You were mirandized because of the cover-your-ass rule, critter42. Even though you don’t believe you were in custody, the cops were well aware that since you were led into a little room for a little sit-down you might well claim that you didn’t feel free to leave and based on the objective circumstances actually were in custody. By mirandizing you the police prememptively divested your lawyer of that argument.

An abundance of caution, perhaps? Well-warranted caution, I shouls add, since . . .

Hey, you! Joe Palletloader! Get your ass into the break room. The police want to talk to you.

That could easily be construed as custody. Of course, the courts probably would not construe it as such, but why take that chance at all? By giving the warning, you immunize the subsequent statements from challenge under Miranda. Of course, providing the warning may also dissuade the suspect from speaking, so it’s a balancing act.

Personally, if I ever hear that warning, the only further words out of my mouth will be a request to speak to an attorney.

Shall and will do indeed mean different things, but your point is not made clearer by comparing should and would. Yes, the past tense of will is would, but would is not always construed that way. Should and would are also the subjunctive case of shall and will, and as such they imply a degree of uncertainty or conditionality that distorts the comparison.

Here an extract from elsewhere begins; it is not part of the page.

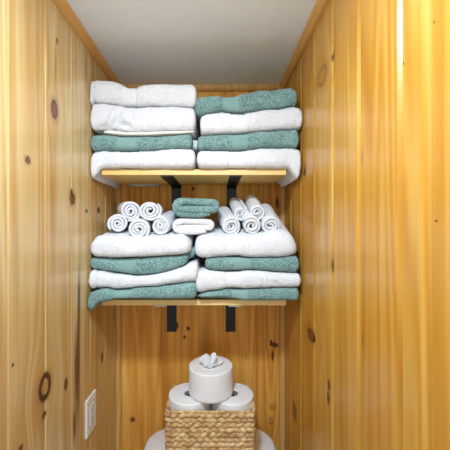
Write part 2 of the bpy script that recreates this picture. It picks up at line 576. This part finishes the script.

However, your point is nonetheless ill-taken, because the word “will” in “can and will be used against you” is in the third person (its subject being “the evidence”); by any analysis, this makes “will” an expression of simple futurity.

I suspect that this verbiage, where it is used, is used because legal types like word couplets: aid and abet, for instance. There are historical reasons for this that do not apply to can and will, but the pull is strong nonetheless. There is also a little CYA factor here: “…can be used against you” is a weaker statement than “…can and will be used against you,” and leaves more room for a defendant to argue that he didn’t realize his statement would be used against him.